I then told her to have a nice holiday, hoping a fake smile would look sincere.
When she got off at her stop, she turned and whispered to another woman, a white millennial also formerly glued to her phone. The white woman tried not to laugh, it looked like.
What was happening? ....
The preceding was the only sign of the New Guard. I had picked up the train at Embarcadero, where a string of young people on their phones was waiting on the trains. It was a chore to get one of them to unglue long enough to help me figure out which train to catch. I'd been living in the New York area, and trains were always clearly marked. Here there was some kind of odd electronic board that apparently wasn't mimicked on the train itself. How would I know what a Dublin train looked like if it didn't say Dublin?
So ok, I was noticing some changes.
But once I got back to Livermore, I visited with a couple of old high school classmates of mine. They looked great, and before I knew it, the three of us were giggling like 17-year-olds.
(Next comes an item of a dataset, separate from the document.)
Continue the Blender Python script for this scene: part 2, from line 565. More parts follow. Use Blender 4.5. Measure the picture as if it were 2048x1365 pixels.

I shared my story about BART.
"Oh, you're really lucky that BART person stood up for you!"
My classmate then shared a horror story from BART, which I don't believe I'm at liberty to share, and this got me thinking: perhaps the problem isn't so much with San Francisco as it is with the way we're working and living now. It's a problem about how we communicate with one another. It's a problem with our devices, not with our locations. There are really nice people everywhere, and the evergreens and eucalyptus are still as fragrant on Park Presidio and Clement as they were when I left in '95.
"Why do you live in Connecticut?" my friend asked.
I swallowed a bite of my cheese enchilada.
"I like it," I told her.
I then thought for a moment. I have lived on the East Coast for 15 years.
"But it's just ... so far," she said. ....
I got back to San Francisco that night and my mom gave me a hug. We were sharing a room at our Airbnb. I think I must have the coolest mom in the world because this seventysomething was keen to try it even more than I was. I had introduced her to the concept and now she was educating me that the name came from some guys who had once slept on air mattresses and then started this company. I was proud that my city touted this business, recently rated by some source as the best place to work in the U.S.
I looked out my window of the Victorian that night, reflecting on so many years earlier in the Richmond District, when a young woman who wanted to be an actress and later a writer and journalist would make so many mistakes, too many to count. But somewhere amidst the chaos and cigarettes, there were those memories - the time I interviewed a hooker for an SF State project and had to take her to a Chinese restaurant so I wouldn't disturb my roommate; the time I ate a fancy lunch at the Washington Square Bar and Grill with a successful man far too old for me, but from whom I learned much; seeing a young Ellen DeGeneres perform at the SF Comedy Competition and hearing my friend Len, a comedian, grumble that she wasn't really all that funny.
In early summer, 1995, I threw my going-away from San Francisco party at a famous Italian restaurant on Columbus Avenue. My mom cried because I was leaving for LA. But I knew it was high time for new horizons, even if that meant moving to the smoggiest place on the planet. I knew I'd love LA, much in the same way dogs like to lick their own butts. It's gross to look at, but it's what they do naturally.
I was born in Inglewood, California, and as a baby lived in a small apartment where the planes from LAX awakened my young parents. But for me, it was a balm.
I would move to New York and Connecticut shortly before 9-11, and have been on the East Coast ever since. In the past 15 years I've been to Vienna, Prague, Paris, London, Shannon, many parts of western Ireland, Colorado, and several times to New Orleans and South Texas.
I've been addicted to travel for decades, but thankfully, will always be able to find my way home. Wherever that is.